_MATERIAL PROVIDED_
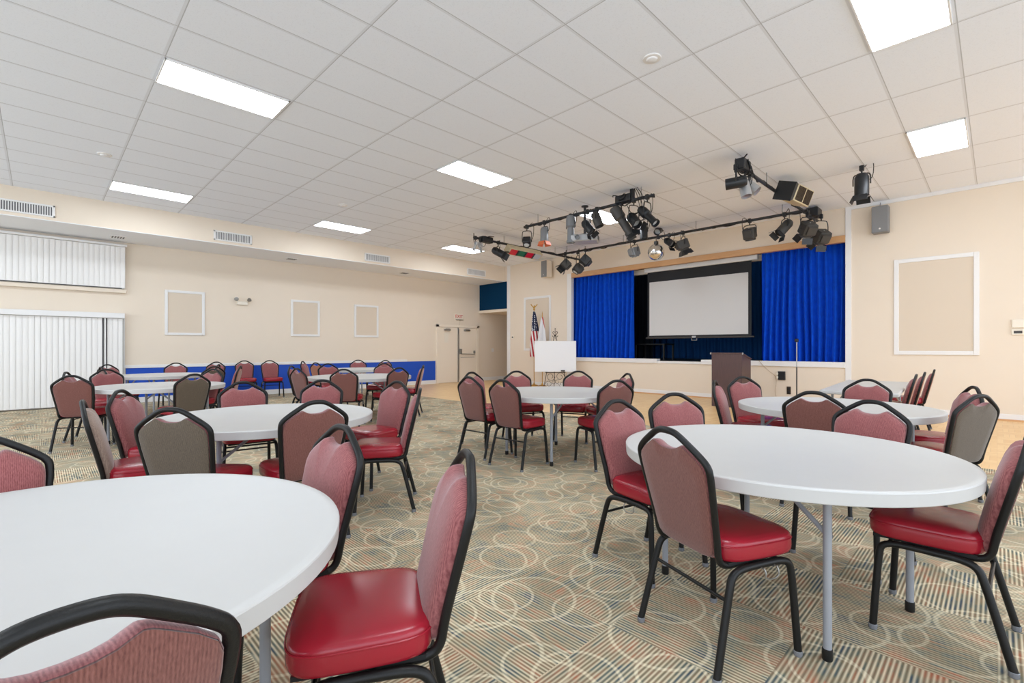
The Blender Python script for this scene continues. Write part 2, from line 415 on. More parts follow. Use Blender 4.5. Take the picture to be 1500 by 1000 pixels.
def drape(x0, x1, y, z0, z1, folds, amp, seed, pinch=.0):
    rnd = random.Random(seed); n = folds*10; rows = 14
    ph = [rnd.uniform(-.7, .7) for _ in range(folds+2)]; am = [rnd.uniform(.55, 1.15) for _ in range(folds+2)]
    mb = MB(); F = []; B = []
    for r in range(rows+1):
        t = r/rows; z = z1+(z0-z1)*t; fr = []; bk = []
        for i in range(n+1):
            u = i/n; k = u*folds; a = int(k)
            A = am[a]*(1-(k-a))+am[a+1]*(k-a); P = ph[a]*(1-(k-a))+ph[a+1]*(k-a)
            w = math.sin(2*PI*k+P*(1+.8*t)); w = math.copysign(abs(w)**.8, w)
            yy = y + amp*A*(.45+.75*t)*w + .012*math.sin(9*u+3*t)
            xx = x0+(x1-x0)*u + .018*math.sin(4*t+7*u)*(1 if 0 < i < n else 0)
            fr.append((xx, yy, z)); bk.append((xx, yy+.012, z))
        F.append(fr); B.append(bk)
    vs = [p for r in F for p in r] + [p for r in B for p in r]; N = n+1; o = N*(rows+1); fs = []
    for r in range(rows):
        for i in range(n):
            a = r*N+i
            fs.append((a, a+N, a+N+1, a+1)); fs.append((o+a, o+a+1, o+a+N+1, o+a+N))
        fs.append((r*N, o+r*N, o+(r+1)*N, (r+1)*N)); fs.append((r*N+n, (r+1)*N+n, o+(r+1)*N+n, o+r*N+n))
    for i in range(n):
        fs.append((i, i+1, o+i+1, o+i)); a = rows*N+i; fs.append((a, o+a, o+a+1, a+1))
    return mb.add(vs, fs)
t = drape(-9.36, -7.24, 11.98, .90, 3.62, 14, .10, 3).build('stage_curtain', M['velvet'], ang=80)
tag(t, 'bright blue velvet curtain gathered at left side of the stage', 'curtain', 'blue velvet stage curtains')
t = drape(-3.86, -2.12, 11.98, .90, 3.62, 13, .10, 5).build('stage_curtain', M['velvet'], ang=80)
tag(t, 'bright blue velvet curtain gathered at right side of the stage behind the microphone stand', 'curtain', 'blue velvet stage curtains')
t = drape(-10.2, -1.4, 15.2, .885, 4.35, 40, .05, 8).build('backdrop_curtain', M['navy'], ang=80)
tag(t, 'dark navy backdrop curtain across the rear of the stage', 'curtain')
t = drape(-9.6, -7.30, 13.2, .885, 4.35, 11, .04, 9).build('masking_curtain', M['blackcloth'], ang=80)
tag(t, 'black masking curtain hanging behind the left blue curtain on the stage', 'curtain')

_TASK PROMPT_
Write the lines above out again exactly, without any of their pictures.

_FULL RESPONSE_
The Blender Python script for this scene continues. Write part 2, from line 415 on. More parts follow. Use Blender 4.5. Take the picture to be 1500 by 1000 pixels.
def drape(x0, x1, y, z0, z1, folds, amp, seed, pinch=.0):
    rnd = random.Random(seed); n = folds*10; rows = 14
    ph = [rnd.uniform(-.7, .7) for _ in range(folds+2)]; am = [rnd.uniform(.55, 1.15) for _ in range(folds+2)]
    mb = MB(); F = []; B = []
    for r in range(rows+1):
        t = r/rows; z = z1+(z0-z1)*t; fr = []; bk = []
        for i in range(n+1):
            u = i/n; k = u*folds; a = int(k)
            A = am[a]*(1-(k-a))+am[a+1]*(k-a); P = ph[a]*(1-(k-a))+ph[a+1]*(k-a)
            w = math.sin(2*PI*k+P*(1+.8*t)); w = math.copysign(abs(w)**.8, w)
            yy = y + amp*A*(.45+.75*t)*w + .012*math.sin(9*u+3*t)
            xx = x0+(x1-x0)*u + .018*math.sin(4*t+7*u)*(1 if 0 < i < n else 0)
            fr.append((xx, yy, z)); bk.append((xx, yy+.012, z))
        F.append(fr); B.append(bk)
    vs = [p for r in F for p in r] + [p for r in B for p in r]; N = n+1; o = N*(rows+1); fs = []
    for r in range(rows):
        for i in range(n):
            a = r*N+i
            fs.append((a, a+N, a+N+1, a+1)); fs.append((o+a, o+a+1, o+a+N+1, o+a+N))
        fs.append((r*N, o+r*N, o+(r+1)*N, (r+1)*N)); fs.append((r*N+n, (r+1)*N+n, o+(r+1)*N+n, o+r*N+n))
    for i in range(n):
        fs.append((i, i+1, o+i+1, o+i)); a = rows*N+i; fs.append((a, o+a, o+a+1, a+1))
    return mb.add(vs, fs)
t = drape(-9.36, -7.24, 11.98, .90, 3.62, 14, .10, 3).build('stage_curtain', M['velvet'], ang=80)
tag(t, 'bright blue velvet curtain gathered at left side of the stage', 'curtain', 'blue velvet stage curtains')
t = drape(-3.86, -2.12, 11.98, .90, 3.62, 13, .10, 5).build('stage_curtain', M['velvet'], ang=80)
tag(t, 'bright blue velvet curtain gathered at right side of the stage behind the microphone stand', 'curtain', 'blue velvet stage curtains')
t = drape(-10.2, -1.4, 15.2, .885, 4.35, 40, .05, 8).build('backdrop_curtain', M['navy'], ang=80)
tag(t, 'dark navy backdrop curtain across the rear of the stage', 'curtain')
t = drape(-9.6, -7.30, 13.2, .885, 4.35, 11, .04, 9).build('masking_curtain', M['blackcloth'], ang=80)
tag(t, 'black masking curtain hanging behind the left blue curtain on the stage', 'curtain')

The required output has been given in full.